Ultimately, all these trends ensure that studios will want to make big blockbusters that are based on things the audience already knows. In the 1940s, this was about books (though not the blockbuster mentality, but best-sellers were turned into movies). Now, it’s comic books, old TV shows and movies. It’s been there as one of the factors in moviemaking since the beginning, but it’s become overwhelming.

I think it depends on what you like. I haven’t noticed any decline in quality. Then again, I have never seen a horror movie or a single one of the current crop of interconnected superhero movies. I also don’t watch movies that are very violent.

My favorites of the past decade:

The King’s Speech (2010)
The Artist (2011)
Midnight in Paris (2011)
Les Miserables (2012)
Lincoln (2012)
Rush (2013)
The Theory of Everything (2014)
The Martian (2015)
Room (2015)
Spotlight (2015)
Steve Jobs (2015)
Lion (2016)
The Shape of Water (2017)
Green Book (2018)
Rocketman (2019)

Yeah, there’s a certain truth that a lot of better writing has ended up on television. Breaking Bad, Better Call Saul, The Good Place, Black Mirror and such are all extremely well written and thought provoking.

But to say that all movies are no good is just to ignore the facts on the ground. It’s to look at the obvious candidates and not take the time to really look for quality. Paterson was a great, well-written movie of the last few years. Some others:

Inglorious Basterds
Carol
Spotlight
Arrival
Nightcrawler

There’s more. But to rant on what’s bad is, again, to only show that you’re not properly looking.

There were three MCU films in 2018. There was one DCU film in 2018. Add in Venom, Deadpool and Spider-Verse and call it seven major superhero films.

There was something in the neighborhood of 270 films released in 2018. Obviously of different levels of distribution and quality but we’re still talking about superhero movies making up ~3% of the 2018 output. They take up an outsize amount of the public’s interest and energy but there’s still a lot of other options.

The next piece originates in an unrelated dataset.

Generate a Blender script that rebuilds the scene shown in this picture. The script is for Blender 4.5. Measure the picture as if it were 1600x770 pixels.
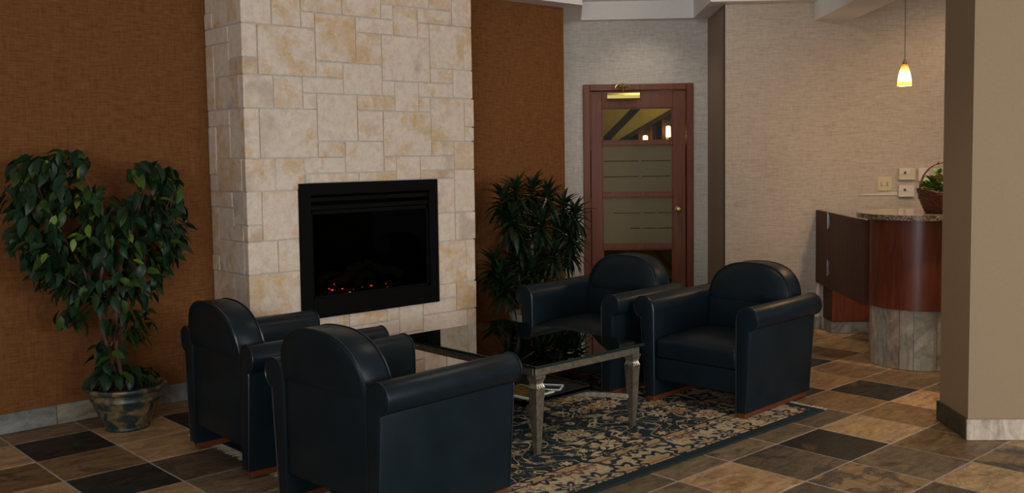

I’m confused; you voluntarily attended an action hero movie and then come here to complain that there are too many action hero movies? If you don’t like that type of film, don’t go. The National Board of Review of Motion Pictures publishes a list of the top-ten independent movies for each year. Here’s the list for 2018. No action hero movies among them. So I recommend seeking out the independent and original movies if you want to encourage more of them and fewer action hero movies. (Although of course tentpole movies like the action hero movies are, in part, how the studios afford to make the independent movies.)

The Death of Stalin
Lean on Pete
Leave No Trace
Mid90s
The Old Man & the Gun
The Rider
Searching
Sorry to Bother You
We the Animals
You Were Never Really Here

Since 1995 or so (and not just in movies), there has been a peculiar obsession with giving audiences history lessons on past entertainment, especially from the 70s and 80s. And I do think that more interesting types of movies have been choked out as a result.